⟨

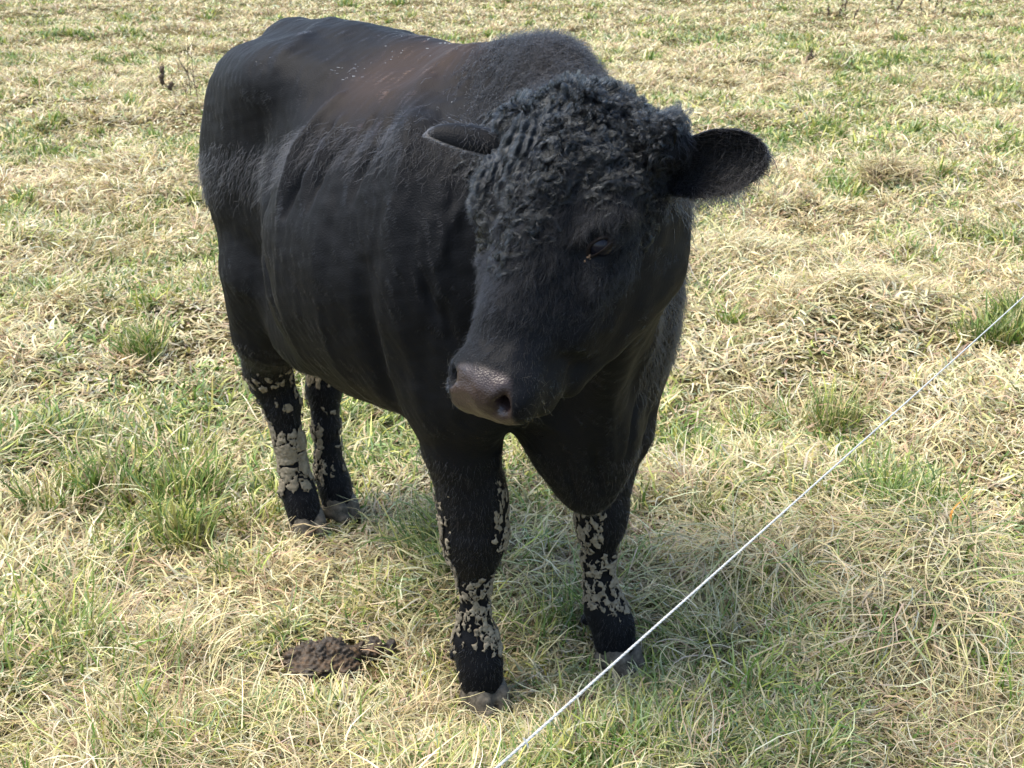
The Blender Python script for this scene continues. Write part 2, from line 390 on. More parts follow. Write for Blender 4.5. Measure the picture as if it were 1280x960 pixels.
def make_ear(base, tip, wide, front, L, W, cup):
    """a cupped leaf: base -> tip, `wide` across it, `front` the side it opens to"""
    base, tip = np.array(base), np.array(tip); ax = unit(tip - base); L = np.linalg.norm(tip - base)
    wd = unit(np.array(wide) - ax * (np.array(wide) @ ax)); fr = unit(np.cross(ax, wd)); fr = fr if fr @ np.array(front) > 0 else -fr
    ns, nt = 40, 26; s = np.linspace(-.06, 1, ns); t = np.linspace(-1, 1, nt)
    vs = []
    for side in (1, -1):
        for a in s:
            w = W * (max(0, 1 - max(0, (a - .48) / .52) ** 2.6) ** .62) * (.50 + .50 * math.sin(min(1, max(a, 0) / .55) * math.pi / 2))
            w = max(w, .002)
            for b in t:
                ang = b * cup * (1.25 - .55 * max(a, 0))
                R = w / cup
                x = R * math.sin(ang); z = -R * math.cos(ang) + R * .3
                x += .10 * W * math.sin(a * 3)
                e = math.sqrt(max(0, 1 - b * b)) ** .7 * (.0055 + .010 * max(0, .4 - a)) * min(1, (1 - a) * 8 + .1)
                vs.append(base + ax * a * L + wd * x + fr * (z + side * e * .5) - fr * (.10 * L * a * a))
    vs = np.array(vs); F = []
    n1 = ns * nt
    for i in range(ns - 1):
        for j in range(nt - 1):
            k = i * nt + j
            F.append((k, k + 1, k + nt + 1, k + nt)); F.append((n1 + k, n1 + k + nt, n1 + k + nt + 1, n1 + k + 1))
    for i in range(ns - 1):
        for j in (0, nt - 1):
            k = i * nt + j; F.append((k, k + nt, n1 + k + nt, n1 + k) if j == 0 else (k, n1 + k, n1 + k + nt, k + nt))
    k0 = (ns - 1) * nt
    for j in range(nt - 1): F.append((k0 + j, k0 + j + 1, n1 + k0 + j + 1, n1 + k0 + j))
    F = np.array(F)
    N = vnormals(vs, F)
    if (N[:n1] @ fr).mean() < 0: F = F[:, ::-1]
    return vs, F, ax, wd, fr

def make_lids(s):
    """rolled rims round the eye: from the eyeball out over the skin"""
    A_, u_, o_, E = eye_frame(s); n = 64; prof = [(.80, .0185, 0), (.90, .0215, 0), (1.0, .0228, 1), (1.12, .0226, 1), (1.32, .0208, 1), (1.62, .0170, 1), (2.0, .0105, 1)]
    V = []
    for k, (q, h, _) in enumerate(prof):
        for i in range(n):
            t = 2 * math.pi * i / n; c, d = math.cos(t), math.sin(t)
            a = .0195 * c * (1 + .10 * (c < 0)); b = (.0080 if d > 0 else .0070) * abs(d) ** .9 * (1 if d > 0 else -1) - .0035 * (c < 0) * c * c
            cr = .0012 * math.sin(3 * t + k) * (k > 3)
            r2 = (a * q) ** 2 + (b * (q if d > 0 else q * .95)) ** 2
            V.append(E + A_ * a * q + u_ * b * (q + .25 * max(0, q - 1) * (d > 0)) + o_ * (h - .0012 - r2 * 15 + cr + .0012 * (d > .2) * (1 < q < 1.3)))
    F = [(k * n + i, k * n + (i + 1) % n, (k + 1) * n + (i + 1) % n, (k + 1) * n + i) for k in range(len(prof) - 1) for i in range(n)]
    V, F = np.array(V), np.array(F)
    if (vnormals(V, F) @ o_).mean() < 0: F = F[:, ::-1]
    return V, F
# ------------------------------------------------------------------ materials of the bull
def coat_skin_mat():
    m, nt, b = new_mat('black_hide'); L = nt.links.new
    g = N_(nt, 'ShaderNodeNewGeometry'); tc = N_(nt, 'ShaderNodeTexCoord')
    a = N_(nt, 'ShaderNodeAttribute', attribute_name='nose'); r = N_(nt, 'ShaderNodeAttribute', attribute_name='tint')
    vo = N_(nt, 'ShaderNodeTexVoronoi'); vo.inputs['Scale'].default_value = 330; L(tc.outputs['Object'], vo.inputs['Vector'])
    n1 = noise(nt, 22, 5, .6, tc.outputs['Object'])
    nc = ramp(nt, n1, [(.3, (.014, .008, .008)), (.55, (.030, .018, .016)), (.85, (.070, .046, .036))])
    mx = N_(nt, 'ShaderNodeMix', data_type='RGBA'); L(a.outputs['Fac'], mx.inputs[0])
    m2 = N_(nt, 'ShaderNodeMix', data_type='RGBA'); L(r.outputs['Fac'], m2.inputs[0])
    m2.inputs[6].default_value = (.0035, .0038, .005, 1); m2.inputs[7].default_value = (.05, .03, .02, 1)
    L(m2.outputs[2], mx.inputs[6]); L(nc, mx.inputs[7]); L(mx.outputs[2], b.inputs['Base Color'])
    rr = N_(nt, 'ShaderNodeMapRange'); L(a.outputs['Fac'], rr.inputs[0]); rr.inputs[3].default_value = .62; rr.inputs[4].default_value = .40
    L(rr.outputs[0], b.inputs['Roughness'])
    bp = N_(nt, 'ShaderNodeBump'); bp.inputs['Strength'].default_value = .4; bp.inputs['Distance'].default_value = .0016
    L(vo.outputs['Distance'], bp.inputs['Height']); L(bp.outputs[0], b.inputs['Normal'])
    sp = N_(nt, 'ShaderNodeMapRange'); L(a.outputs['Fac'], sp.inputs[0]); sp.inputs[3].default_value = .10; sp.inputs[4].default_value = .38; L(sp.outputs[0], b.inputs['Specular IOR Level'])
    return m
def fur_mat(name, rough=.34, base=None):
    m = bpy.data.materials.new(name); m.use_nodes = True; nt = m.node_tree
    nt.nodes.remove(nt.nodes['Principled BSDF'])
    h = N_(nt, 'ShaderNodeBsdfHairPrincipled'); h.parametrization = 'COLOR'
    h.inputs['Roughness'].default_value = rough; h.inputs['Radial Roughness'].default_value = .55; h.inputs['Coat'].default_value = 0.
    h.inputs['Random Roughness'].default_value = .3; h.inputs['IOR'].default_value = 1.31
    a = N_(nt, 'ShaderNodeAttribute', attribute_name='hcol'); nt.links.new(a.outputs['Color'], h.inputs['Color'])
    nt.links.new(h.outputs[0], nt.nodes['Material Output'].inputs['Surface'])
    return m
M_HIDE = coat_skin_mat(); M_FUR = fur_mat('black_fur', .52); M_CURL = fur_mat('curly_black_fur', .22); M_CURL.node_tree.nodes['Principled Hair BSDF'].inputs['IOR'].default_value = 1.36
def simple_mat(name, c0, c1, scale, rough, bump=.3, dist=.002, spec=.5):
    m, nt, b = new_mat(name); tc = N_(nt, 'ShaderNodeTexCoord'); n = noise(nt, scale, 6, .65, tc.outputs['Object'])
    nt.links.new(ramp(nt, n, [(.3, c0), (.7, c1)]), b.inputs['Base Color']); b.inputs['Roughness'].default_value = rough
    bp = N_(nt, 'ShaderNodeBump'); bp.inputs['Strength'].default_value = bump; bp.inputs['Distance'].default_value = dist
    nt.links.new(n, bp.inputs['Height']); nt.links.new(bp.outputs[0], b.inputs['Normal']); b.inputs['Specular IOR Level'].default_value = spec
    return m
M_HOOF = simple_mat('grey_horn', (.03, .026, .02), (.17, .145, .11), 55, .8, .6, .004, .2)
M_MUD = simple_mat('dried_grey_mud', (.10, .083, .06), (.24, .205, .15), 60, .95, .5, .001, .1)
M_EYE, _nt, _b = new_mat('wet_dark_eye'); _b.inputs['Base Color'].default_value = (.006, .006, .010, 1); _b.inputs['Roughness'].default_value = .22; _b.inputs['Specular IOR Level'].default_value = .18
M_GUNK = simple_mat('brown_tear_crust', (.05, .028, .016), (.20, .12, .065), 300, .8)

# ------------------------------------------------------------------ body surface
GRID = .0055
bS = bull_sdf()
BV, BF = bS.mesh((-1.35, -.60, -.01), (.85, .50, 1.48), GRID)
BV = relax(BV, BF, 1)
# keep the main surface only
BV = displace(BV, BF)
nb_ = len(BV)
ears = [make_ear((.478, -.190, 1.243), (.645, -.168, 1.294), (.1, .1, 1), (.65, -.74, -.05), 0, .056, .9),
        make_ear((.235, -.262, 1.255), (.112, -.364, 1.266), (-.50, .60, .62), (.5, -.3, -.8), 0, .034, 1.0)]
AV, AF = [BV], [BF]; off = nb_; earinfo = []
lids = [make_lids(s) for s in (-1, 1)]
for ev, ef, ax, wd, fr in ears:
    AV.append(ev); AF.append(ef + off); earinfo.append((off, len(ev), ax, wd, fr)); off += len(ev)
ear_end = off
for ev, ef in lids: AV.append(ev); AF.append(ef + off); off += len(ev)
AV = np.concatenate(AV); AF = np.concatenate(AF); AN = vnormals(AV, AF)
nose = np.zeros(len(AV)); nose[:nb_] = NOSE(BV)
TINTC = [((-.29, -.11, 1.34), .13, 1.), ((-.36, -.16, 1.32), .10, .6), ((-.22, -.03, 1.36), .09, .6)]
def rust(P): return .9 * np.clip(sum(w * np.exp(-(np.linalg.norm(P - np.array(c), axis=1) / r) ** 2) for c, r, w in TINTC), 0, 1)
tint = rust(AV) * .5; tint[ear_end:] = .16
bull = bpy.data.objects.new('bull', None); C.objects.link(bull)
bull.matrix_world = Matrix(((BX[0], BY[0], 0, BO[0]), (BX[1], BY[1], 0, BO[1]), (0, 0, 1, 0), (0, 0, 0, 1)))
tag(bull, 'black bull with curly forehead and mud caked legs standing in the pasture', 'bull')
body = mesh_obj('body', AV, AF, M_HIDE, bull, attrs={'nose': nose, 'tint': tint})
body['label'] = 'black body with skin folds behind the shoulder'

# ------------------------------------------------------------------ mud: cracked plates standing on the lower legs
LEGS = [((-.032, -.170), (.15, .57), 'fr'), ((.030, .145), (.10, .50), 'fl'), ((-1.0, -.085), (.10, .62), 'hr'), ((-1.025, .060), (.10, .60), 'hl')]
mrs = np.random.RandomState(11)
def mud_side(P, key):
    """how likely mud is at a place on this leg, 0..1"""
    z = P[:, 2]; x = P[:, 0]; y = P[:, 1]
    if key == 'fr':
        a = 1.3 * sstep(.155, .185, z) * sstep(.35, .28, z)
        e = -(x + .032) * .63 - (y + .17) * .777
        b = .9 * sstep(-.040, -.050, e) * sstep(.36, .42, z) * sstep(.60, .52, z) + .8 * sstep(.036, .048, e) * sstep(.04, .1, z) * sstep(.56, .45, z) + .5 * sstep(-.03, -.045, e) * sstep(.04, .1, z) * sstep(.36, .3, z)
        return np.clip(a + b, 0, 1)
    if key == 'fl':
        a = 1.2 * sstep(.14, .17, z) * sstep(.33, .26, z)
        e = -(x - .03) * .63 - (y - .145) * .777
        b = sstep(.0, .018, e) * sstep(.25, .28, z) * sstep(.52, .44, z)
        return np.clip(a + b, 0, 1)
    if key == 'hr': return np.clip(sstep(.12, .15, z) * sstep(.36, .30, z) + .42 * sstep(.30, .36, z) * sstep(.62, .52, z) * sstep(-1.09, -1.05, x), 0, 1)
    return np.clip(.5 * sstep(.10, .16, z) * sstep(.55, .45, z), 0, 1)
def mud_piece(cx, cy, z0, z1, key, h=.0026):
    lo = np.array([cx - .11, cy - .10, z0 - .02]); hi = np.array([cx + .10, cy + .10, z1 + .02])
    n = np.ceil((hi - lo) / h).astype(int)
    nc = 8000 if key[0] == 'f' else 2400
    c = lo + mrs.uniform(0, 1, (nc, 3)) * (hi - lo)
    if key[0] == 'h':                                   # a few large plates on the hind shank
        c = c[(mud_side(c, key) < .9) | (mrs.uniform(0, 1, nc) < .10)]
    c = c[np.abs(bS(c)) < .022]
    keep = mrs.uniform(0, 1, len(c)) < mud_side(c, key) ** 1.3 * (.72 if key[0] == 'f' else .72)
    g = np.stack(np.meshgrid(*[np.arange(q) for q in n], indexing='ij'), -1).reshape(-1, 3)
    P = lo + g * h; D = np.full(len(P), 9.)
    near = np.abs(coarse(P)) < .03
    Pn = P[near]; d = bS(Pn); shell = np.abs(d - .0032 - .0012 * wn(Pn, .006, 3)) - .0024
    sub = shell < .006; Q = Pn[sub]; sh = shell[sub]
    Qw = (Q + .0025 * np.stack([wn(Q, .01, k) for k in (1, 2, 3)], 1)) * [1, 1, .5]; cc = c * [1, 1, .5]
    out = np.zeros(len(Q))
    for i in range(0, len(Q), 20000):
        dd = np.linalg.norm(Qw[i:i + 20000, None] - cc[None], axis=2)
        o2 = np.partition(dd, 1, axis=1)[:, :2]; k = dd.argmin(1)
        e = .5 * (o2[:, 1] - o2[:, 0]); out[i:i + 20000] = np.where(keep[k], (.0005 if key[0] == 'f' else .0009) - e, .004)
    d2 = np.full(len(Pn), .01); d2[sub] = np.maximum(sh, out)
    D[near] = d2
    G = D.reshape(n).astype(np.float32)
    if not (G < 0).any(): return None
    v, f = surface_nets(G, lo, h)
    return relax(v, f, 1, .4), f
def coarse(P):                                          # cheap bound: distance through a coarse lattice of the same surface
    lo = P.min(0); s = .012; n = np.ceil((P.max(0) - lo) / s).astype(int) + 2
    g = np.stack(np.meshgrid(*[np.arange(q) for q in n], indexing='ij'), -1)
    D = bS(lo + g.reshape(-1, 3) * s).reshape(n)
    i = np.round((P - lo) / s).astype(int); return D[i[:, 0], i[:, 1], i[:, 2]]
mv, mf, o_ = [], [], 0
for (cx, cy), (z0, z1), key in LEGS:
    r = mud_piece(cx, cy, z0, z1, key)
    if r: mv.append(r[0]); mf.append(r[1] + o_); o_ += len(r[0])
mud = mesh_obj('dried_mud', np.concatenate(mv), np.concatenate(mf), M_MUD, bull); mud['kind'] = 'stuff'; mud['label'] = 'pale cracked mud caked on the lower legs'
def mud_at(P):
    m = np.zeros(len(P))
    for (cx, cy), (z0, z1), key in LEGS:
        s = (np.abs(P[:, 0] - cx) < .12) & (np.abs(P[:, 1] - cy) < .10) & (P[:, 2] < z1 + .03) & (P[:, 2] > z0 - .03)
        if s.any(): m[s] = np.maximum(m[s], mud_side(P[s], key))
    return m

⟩
⟨

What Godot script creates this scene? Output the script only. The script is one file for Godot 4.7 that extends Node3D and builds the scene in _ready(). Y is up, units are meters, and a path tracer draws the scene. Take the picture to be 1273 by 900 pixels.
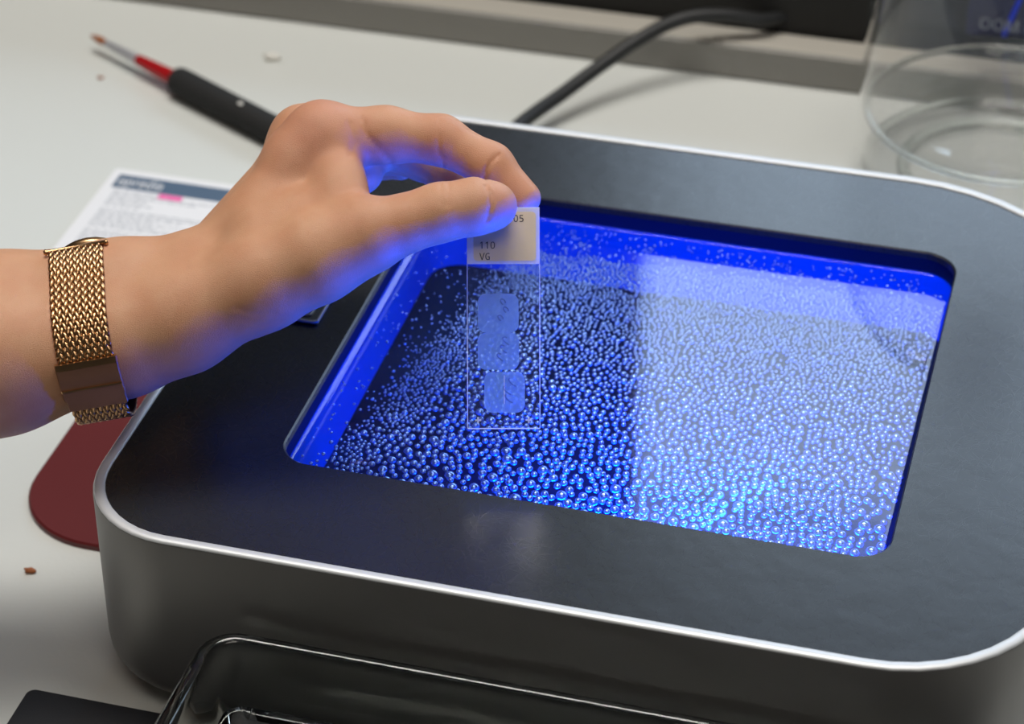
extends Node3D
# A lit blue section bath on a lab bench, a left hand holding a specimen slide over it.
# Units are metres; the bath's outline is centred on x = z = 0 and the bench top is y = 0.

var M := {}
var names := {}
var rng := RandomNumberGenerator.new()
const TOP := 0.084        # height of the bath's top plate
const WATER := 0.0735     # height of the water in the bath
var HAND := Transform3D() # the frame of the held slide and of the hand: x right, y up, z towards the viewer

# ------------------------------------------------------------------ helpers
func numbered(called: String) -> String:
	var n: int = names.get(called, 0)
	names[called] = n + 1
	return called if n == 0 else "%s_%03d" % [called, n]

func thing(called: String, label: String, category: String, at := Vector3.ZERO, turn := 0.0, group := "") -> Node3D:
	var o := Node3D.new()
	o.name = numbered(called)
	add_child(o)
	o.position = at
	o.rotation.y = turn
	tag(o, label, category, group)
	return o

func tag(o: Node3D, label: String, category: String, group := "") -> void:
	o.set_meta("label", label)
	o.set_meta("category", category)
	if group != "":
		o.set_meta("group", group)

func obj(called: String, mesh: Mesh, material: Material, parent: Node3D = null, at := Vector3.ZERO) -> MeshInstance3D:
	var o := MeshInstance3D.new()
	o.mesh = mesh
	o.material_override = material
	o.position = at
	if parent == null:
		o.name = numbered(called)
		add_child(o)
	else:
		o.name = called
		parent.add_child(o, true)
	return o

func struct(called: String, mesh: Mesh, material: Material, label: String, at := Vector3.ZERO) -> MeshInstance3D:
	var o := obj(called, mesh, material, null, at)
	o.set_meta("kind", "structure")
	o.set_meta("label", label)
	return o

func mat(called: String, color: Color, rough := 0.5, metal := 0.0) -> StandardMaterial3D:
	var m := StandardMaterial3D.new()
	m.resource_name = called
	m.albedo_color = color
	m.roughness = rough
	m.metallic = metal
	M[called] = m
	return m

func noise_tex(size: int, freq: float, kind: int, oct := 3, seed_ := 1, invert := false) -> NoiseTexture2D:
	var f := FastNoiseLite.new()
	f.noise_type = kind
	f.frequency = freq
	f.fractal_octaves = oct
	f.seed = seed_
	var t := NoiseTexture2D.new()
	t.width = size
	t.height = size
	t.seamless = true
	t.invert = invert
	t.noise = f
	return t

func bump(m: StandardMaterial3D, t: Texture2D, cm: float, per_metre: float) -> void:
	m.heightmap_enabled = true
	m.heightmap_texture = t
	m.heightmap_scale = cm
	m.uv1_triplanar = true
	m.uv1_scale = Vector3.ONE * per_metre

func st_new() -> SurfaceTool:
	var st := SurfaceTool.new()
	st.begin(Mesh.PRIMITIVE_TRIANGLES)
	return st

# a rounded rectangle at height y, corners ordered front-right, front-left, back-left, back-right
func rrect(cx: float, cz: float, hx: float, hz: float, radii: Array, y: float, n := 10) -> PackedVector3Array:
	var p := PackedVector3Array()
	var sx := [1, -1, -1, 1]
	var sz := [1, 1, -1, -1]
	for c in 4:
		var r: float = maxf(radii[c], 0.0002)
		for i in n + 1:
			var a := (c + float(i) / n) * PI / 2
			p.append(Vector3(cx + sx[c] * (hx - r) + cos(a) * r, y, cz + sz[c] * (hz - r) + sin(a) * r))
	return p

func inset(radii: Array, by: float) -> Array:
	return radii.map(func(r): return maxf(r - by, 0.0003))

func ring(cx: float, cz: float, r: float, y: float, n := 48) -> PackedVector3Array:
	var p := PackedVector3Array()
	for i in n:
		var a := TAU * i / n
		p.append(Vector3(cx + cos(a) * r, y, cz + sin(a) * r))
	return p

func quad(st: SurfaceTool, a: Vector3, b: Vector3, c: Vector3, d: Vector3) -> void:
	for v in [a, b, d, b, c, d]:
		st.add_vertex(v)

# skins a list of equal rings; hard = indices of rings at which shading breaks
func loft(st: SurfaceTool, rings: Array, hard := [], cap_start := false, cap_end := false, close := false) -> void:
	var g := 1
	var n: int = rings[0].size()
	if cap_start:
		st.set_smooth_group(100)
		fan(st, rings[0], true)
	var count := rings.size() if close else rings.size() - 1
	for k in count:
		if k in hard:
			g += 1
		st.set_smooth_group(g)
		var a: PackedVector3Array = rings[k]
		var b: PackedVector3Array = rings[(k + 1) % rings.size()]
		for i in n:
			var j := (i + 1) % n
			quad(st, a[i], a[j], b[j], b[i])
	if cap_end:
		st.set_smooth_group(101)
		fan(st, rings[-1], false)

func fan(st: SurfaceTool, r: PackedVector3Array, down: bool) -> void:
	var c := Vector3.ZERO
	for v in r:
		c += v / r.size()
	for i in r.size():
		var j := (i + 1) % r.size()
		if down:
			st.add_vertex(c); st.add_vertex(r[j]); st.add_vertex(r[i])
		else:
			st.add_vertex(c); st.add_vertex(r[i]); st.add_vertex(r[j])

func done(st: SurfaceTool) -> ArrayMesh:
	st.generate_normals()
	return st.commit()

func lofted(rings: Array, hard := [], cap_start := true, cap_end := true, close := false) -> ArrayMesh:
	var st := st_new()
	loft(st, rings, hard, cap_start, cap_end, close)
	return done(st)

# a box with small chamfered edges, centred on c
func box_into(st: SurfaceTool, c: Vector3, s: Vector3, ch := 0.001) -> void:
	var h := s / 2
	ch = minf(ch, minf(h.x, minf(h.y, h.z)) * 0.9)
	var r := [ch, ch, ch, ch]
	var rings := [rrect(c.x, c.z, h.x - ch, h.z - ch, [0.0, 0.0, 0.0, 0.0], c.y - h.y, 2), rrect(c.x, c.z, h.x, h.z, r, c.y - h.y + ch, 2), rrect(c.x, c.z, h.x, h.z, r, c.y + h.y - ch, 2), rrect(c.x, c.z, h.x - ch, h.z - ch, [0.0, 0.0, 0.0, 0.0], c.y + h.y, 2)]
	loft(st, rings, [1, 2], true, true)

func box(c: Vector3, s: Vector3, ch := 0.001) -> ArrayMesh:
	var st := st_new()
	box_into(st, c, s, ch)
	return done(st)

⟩

DESCRIPTION OF THE TASK :: Exactly the lines starting at the line containing "What Godot script" and ending at the line containing "return called if" should be transcribed, both included; omit the pictures.

EXPECTED ANSWER ::
What Godot script creates this scene? Output the script only. The script is one file for Godot 4.7 that extends Node3D and builds the scene in _ready(). Y is up, units are meters, and a path tracer draws the scene. Take the picture to be 1273 by 900 pixels.
extends Node3D
# A lit blue section bath on a lab bench, a left hand holding a specimen slide over it.
# Units are metres; the bath's outline is centred on x = z = 0 and the bench top is y = 0.

var M := {}
var names := {}
var rng := RandomNumberGenerator.new()
const TOP := 0.084        # height of the bath's top plate
const WATER := 0.0735     # height of the water in the bath
var HAND := Transform3D() # the frame of the held slide and of the hand: x right, y up, z towards the viewer

# ------------------------------------------------------------------ helpers
func numbered(called: String) -> String:
	var n: int = names.get(called, 0)
	names[called] = n + 1
	return called if n == 0 else "%s_%03d" % [called, n]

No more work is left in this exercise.